07 May 2012

Fun dining at Sushi Train ★ 'Kaiten zushi' in Tokyo

People may have different expectations for sushi. Some may prefer sitting at a wooden counter, overlooking the disciplinarian sushi chef and appreciate the subtle flavour and its presentation at upmarket sushi restaurants. Others may just enjoy sushi as a type of fast-food in family-friendly sushi restaurants.

The latter is well known as 'kaiten zushi' (literally means 'rotating sushi', often translated as 'conveyor belt' sushi bar, but more familiar with the terms as 'sushi train' or 'sushi belt').
The 'kaiten zushi' restaurants in the suburbs often have a large space of car parking and there are more than 100 seats including tables and counters in the restaurant.

The 'fast' food means more for this type of restaurants. It is the 'speed'!
First, you make orders by touching iPad sized touch panel menu. Of course, you can just pick up the plates of choice rotating on the belt if you are starving.
Don't worry too much about the price. Almost all the sushi plates which come with two sushi pieces only cost 105 yen in this type of restaurants. It is really family-friendly, or perhaps parents-friendly dining out.

The electric orders are sent to the kitchen in the back room and here they come ... by a fast train!!!
There are three layers which carry sushi; the ordinary sushi conveyor belt at the bottom where you can pick up any plates as you wish, and the middle and the top layers are the rails for the fast trains which bring the orders at your table. Not only children but even grown-ups enjoy watching how they come.    

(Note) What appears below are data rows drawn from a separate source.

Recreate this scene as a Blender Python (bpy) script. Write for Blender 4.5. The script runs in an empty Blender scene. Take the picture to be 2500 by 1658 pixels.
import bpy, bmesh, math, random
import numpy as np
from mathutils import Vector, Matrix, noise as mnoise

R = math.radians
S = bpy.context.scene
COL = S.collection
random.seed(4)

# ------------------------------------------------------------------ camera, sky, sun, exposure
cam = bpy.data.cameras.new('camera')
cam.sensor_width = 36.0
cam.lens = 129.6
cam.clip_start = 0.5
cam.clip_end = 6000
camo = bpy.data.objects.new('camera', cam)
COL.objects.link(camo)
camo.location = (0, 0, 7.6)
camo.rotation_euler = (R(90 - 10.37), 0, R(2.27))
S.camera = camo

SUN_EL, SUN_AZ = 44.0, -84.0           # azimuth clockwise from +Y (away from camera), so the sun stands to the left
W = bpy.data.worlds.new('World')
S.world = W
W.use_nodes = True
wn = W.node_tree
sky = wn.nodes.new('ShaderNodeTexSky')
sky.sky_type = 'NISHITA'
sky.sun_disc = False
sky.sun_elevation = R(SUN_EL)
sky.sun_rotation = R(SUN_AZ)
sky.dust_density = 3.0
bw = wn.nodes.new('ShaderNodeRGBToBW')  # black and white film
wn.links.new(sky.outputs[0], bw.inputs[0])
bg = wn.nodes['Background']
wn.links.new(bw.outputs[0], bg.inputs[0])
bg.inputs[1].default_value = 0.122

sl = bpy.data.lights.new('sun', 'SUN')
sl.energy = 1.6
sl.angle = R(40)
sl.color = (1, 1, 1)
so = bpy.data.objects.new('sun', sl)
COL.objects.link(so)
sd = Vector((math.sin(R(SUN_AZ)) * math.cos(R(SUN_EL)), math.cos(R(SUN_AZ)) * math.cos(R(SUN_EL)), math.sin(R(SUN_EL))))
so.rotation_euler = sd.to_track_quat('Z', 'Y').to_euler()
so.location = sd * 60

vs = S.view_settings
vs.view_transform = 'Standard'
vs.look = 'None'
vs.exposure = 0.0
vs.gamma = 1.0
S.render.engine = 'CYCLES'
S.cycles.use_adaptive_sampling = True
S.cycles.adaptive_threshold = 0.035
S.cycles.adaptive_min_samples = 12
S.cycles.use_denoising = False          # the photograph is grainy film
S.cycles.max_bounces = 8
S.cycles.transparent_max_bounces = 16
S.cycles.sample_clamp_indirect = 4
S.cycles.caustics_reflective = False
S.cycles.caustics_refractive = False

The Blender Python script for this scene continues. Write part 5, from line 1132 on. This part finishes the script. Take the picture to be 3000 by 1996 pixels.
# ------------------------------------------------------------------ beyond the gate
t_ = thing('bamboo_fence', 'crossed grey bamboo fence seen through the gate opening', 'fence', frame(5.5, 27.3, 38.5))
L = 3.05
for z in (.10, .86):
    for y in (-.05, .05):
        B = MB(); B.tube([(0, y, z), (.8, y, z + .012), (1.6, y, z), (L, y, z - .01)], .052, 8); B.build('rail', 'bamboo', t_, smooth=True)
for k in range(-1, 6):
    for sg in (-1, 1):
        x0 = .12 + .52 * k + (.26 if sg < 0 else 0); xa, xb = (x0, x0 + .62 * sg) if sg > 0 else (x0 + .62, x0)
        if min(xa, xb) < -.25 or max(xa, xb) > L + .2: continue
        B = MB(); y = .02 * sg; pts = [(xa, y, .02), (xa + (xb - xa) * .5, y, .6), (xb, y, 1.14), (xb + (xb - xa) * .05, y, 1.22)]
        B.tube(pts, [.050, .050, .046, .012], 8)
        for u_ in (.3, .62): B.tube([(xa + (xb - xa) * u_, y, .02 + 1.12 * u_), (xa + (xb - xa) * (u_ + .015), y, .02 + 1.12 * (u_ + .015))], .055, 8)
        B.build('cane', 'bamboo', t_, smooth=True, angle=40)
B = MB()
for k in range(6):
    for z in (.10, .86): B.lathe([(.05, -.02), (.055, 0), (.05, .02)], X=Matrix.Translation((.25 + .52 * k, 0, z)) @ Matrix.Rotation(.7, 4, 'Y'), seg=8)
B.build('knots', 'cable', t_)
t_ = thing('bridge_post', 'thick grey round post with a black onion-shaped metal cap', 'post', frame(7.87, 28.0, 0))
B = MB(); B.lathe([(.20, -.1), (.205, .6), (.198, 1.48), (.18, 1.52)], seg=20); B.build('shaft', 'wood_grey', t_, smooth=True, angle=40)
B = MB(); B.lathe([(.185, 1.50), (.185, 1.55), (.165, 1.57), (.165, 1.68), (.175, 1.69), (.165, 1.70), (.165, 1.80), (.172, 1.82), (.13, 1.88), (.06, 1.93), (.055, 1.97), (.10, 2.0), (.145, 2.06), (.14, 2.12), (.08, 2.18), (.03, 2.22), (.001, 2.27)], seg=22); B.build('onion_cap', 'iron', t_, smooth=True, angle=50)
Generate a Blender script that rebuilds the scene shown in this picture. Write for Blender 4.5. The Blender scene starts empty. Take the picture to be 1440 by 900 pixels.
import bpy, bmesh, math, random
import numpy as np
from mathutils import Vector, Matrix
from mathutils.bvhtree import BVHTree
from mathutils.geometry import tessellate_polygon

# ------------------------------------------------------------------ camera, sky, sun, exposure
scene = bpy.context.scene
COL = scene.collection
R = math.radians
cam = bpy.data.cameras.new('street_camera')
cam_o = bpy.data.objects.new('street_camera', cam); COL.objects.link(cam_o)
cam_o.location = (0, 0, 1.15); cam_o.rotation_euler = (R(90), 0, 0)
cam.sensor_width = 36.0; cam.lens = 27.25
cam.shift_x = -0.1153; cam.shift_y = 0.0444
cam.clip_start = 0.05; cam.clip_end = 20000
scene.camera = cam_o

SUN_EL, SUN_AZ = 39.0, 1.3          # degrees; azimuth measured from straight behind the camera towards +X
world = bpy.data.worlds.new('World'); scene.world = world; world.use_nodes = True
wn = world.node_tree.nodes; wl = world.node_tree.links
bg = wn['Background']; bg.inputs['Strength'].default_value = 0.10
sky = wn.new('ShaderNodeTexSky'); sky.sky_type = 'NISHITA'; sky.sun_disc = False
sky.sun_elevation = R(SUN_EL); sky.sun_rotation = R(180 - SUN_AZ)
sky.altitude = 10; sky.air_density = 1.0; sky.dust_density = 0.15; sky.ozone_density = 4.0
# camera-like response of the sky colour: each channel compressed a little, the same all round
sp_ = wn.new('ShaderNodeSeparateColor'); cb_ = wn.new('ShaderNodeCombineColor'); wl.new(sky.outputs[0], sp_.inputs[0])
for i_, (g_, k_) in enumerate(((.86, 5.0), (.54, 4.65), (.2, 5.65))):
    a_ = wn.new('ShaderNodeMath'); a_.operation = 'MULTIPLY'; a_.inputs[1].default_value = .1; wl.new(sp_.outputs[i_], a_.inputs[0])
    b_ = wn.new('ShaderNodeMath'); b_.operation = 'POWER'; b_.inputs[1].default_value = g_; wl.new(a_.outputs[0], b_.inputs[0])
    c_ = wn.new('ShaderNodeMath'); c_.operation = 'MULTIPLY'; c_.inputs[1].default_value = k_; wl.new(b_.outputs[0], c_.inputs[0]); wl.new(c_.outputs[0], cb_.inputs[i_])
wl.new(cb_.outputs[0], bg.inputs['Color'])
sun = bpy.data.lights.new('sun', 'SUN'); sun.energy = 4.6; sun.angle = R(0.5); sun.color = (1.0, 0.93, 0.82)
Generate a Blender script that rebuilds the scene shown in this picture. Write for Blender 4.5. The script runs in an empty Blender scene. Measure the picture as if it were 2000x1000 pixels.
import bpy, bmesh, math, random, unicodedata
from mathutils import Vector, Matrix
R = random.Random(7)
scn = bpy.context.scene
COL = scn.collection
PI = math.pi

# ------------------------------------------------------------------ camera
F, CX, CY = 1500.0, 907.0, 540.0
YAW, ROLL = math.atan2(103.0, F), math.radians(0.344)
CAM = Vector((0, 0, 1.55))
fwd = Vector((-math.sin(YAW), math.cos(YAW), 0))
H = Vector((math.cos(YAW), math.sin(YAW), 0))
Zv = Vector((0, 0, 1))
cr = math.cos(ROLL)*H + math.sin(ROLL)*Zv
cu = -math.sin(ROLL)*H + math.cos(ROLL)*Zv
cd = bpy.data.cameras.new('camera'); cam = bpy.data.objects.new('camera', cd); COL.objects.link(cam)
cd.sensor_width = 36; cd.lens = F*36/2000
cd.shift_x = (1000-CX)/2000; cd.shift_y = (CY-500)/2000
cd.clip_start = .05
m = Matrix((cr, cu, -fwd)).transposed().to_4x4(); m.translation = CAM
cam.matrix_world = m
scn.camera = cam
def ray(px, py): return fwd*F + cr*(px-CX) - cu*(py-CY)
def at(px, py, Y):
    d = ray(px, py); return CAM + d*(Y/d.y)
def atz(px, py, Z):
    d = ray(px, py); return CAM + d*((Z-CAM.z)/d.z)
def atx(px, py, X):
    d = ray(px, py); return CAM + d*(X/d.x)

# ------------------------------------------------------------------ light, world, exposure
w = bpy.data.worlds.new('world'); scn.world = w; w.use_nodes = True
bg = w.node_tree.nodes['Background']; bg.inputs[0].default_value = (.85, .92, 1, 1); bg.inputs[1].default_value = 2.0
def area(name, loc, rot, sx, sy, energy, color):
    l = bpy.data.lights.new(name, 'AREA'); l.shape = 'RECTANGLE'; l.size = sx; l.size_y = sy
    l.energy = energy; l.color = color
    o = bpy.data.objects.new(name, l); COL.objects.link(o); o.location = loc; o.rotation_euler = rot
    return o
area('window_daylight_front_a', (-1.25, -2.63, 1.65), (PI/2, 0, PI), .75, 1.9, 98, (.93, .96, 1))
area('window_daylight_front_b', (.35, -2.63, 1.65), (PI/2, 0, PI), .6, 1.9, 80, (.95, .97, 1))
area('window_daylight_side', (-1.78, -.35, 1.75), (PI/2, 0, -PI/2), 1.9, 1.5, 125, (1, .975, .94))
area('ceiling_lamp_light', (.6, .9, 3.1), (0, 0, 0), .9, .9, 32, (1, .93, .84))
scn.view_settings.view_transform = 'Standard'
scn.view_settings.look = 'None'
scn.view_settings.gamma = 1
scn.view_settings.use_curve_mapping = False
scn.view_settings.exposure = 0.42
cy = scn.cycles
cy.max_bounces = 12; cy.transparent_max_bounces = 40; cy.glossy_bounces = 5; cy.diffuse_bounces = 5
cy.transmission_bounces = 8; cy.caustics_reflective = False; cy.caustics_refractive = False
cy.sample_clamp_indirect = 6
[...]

The great part of '105 yen kaiten zushi' restaurants is not only they offer sushi but a various type of dishes like chicken fries, chips, noodles, sweets, ice creams and lots more.
The highlight of all for children is the slot game on the touch panel when people order some designated menu.
It is obviously not in the course of the city tour, but '105 yen kaiten zushi' restaurants is a place you fill up your stomach as well as fulfilling your heart with eye-opening Japanese fast-food culture.